Had the equipment been on the LZ at way point A, the loadmaster could have been ready to eyeball the moment that they crossed the shoreline by looking out of the side window (his usual position during any approach to, say, an LZ) – had it been further up the slope, it could have caught them out, their oblique approach taking them on a path to higher ground with no wave-off and no doubt confusing them, the loadmaster not even in his position from where they are renowned for “sideways” navigation and from where he would have been best placed to call the moment that they had crossed the shoreline – a delay of just a few seconds would have been enough to have caused this crash.
Remember also that the a/c had started to slow down (in terms of TAS) as was consistent with the matched power levels found such that they were probably “coasting in” (for a close pass of the LZ and the following swing around the back of the light house) and so they were in a worst case scenario for demanding a sudden increase in power – one of the options they would have had was a sideways slew (as I have explained previously) that causes rapid slowing and immediate increased lift which it would appear that the HP had initiated in the last seconds.
In short, the most obvious scenario is that they were to swing around the light house using a PRC112 as a reference on a known LZ (way point A) but that reference was out of position.

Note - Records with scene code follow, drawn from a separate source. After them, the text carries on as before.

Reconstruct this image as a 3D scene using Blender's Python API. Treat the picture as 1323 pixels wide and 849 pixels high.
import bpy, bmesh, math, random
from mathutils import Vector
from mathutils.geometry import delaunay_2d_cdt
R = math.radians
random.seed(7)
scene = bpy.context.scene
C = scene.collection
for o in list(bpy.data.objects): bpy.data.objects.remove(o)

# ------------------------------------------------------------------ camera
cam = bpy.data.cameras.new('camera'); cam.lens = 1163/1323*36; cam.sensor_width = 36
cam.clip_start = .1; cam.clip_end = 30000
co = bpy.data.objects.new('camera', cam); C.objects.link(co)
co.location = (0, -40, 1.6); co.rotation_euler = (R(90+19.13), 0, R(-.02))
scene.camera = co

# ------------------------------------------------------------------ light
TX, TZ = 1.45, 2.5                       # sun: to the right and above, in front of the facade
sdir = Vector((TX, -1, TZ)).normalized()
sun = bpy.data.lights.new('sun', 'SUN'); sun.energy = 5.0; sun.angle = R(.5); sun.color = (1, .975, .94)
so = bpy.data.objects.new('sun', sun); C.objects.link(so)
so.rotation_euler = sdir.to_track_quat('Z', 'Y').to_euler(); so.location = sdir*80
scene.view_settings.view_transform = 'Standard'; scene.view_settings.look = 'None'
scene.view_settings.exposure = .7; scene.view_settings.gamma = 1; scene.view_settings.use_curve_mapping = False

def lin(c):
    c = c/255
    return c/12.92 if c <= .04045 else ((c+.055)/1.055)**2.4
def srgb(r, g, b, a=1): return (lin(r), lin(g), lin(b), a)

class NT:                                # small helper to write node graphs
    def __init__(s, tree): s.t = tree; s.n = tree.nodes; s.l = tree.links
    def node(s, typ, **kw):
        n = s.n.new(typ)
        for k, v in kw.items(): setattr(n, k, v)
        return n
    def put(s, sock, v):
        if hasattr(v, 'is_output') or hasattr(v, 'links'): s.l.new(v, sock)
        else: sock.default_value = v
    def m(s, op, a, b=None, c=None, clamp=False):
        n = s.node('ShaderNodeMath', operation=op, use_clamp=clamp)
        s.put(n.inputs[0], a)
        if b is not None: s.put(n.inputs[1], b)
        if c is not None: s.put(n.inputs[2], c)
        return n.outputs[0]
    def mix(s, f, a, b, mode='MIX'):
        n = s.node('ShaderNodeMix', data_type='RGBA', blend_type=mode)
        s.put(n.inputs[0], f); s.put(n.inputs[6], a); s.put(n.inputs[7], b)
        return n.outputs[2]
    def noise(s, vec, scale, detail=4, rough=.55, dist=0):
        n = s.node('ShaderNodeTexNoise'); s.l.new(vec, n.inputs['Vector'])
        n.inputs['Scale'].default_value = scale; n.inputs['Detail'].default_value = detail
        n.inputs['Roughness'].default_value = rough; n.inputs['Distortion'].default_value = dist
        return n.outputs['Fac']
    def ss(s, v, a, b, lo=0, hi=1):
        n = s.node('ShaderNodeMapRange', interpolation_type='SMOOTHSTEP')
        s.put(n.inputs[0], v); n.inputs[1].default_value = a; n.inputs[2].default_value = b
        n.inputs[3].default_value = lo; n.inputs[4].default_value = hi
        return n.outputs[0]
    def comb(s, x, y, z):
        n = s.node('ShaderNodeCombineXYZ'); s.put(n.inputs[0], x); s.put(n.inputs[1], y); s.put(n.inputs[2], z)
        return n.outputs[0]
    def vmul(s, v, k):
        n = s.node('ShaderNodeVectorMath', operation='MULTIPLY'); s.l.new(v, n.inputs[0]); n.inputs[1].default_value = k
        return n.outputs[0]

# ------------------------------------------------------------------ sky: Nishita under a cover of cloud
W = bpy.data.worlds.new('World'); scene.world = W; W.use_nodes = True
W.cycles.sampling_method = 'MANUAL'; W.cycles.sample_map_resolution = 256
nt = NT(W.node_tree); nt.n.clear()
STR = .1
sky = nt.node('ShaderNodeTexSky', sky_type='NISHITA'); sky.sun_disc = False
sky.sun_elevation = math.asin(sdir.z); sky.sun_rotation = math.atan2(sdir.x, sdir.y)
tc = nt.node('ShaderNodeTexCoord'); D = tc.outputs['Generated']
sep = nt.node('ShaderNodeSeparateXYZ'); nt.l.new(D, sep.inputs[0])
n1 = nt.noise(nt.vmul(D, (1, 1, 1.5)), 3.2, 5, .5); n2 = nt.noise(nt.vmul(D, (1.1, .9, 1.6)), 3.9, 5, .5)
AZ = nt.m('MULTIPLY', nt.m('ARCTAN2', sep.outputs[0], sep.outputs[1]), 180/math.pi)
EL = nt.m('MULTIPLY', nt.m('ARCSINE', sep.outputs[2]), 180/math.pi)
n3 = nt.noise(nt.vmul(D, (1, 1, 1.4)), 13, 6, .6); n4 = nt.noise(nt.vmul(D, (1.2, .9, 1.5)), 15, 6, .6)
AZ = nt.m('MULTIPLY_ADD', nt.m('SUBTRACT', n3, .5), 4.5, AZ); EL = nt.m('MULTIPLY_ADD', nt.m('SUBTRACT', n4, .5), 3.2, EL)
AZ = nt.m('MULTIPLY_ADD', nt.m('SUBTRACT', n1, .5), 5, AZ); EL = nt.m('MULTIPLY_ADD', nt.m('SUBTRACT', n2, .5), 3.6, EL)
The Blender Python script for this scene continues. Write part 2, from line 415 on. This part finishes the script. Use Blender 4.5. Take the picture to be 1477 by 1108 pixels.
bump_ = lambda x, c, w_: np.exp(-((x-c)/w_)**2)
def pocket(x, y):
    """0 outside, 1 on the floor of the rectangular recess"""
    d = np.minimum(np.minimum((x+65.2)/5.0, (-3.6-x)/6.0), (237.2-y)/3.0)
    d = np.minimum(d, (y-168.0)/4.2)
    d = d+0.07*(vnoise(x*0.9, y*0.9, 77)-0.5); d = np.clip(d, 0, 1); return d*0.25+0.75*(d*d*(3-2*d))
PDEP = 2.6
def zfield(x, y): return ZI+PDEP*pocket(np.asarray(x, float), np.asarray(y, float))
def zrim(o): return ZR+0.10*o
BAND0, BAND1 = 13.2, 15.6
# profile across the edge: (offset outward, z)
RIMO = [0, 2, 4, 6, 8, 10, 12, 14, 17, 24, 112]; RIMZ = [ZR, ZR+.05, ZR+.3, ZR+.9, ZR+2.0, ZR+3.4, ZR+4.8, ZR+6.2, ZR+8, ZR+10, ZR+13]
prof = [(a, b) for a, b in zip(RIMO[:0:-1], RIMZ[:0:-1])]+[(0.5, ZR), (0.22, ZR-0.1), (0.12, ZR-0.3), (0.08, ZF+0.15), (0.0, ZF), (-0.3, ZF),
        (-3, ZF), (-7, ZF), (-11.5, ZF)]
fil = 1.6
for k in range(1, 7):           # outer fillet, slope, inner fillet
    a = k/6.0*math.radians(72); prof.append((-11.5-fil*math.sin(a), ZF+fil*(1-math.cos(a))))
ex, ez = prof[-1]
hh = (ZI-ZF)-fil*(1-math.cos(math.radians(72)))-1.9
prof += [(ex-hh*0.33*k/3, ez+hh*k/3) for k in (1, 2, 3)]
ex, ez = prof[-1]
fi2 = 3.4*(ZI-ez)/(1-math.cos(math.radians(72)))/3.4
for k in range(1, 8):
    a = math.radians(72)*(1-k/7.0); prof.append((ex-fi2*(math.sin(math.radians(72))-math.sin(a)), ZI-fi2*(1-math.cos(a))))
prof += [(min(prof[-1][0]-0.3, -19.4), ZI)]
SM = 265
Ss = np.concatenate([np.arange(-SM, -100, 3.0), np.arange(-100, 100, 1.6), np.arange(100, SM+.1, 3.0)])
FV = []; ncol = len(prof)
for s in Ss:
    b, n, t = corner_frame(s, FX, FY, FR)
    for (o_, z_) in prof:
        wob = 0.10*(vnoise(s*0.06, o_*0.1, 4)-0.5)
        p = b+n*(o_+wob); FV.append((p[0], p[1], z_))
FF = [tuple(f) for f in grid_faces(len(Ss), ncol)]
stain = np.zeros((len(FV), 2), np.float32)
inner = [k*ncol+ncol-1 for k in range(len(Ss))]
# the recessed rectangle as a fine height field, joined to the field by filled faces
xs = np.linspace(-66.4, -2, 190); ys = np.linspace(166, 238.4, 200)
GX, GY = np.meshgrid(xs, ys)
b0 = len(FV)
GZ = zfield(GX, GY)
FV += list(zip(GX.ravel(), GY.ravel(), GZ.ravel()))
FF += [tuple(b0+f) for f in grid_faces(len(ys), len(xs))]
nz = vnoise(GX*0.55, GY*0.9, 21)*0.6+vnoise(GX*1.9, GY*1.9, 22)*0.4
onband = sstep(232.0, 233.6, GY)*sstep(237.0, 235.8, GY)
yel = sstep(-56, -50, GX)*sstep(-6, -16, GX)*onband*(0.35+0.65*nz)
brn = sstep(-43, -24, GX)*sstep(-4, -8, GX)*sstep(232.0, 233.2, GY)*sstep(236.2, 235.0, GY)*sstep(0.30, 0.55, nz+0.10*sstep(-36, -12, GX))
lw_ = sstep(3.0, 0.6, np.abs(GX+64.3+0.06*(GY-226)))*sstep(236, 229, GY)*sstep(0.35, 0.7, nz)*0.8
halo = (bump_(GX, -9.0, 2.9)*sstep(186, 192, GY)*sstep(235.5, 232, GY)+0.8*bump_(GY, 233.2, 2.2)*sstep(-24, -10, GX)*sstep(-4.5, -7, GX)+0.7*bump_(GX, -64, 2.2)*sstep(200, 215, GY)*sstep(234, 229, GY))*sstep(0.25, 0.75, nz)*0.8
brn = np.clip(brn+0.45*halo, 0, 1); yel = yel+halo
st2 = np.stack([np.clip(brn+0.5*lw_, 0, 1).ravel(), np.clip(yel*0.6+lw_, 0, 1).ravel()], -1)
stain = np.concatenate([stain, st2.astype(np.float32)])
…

An exercise like this would not have affected their schedule at all as, if you recall the schematic of their planned routes that I posted some time ago:
had the weather precluded crossing the Antrim hills or approaching the MULL under VFR at all, there was a safe route already planned by Lt K (RN) which was Aldergrove to Curran (wpt H) across the top of Lough Neagh, thence to Corran (wpt B) – clear level low ground all the way;
this path was exactly the same (in terms of distance and timing) as Aldergrove to Mull (wpt A) thence NW to pick up the H-B track so all schedule and fuel calculations were the same – one of the pilots had 028 (the mag bearing from H to B) set on his HoSI course selector ready, it seems, to head for that track after their business at the Mull.
So any such training exercise would not have had any detrimental affect on the “ferry” flight had it not gone wrong – and this is in line with the RAF's stated policy of fitting in training on just about any flight where possible for obvious reasons of economy.